When the state is independent of the church, as it tends to be in our own time, you have the separation, whether absolutely or relatively, of politics from religion and the development, within the state, of secular values, including economic and scientific freedoms.

The church, or various kinds of church, may still exist, but not as the guiding light of society.  Rather, either as a leftover from a bygone age or as some kind of newfangled cult which functions on the periphery, as it were, of a society characterized by secular values more usually identified with freedom in the modern sense, meaning, among other things, freedom from religious oppression.

This, however, is a comparative low-point of civilization since, as noted above, closer to the natural-world-order of female domination in which the meaning of life is interpreted solely in relation to reproduction and, hence, adherence to the laws of nature which, no matter how 'dressed up', as in relation to the 'sanctity of the family', etc., always revolve around the interests - and needs - of women.

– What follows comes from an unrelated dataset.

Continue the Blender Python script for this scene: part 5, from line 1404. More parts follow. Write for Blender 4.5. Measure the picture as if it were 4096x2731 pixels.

In fact, women are never as free as when the separation of state from church is so complete as to be enshrined in law and considered one of the fundamental human rights, including not only the right to life on a purely natural basis but also, should the female decide, the right, equally, to terminate life in the womb as a kind of right- as opposed to left-liberal freedom.

Either way, women are in control of their destinies and society is going nowhere fast, least of all towards a cultural standpoint, conditioned by ethnic considerations, in which civilization attains to a kind of peak under male-hegemonic auspices and the female, even if not capable of culture to any significant extent, is constrained to a civility which defers to culture as to all that is best in civilization and most opposed, in its metaphysical essence, to the barbarity of the free female under the aegis of secular values through the separation of state from church in what more usually amounts to state-hegemonic axial criteria.

But one could - and in my view should - regard this as a kind of reculer pour mieux sauter, in that unless society steps back in order to leap further forward, there is no way that the state can be used, in its comparative freedom from church interference, as a springboard to a new and higher order of church that will not only dovetail state responsibility into itself ... but have the ability and moral justification to do away with the older forms of church in the interests of a new order of religion consistent with the Truth and therefore above and beyond petty state/church rivalries.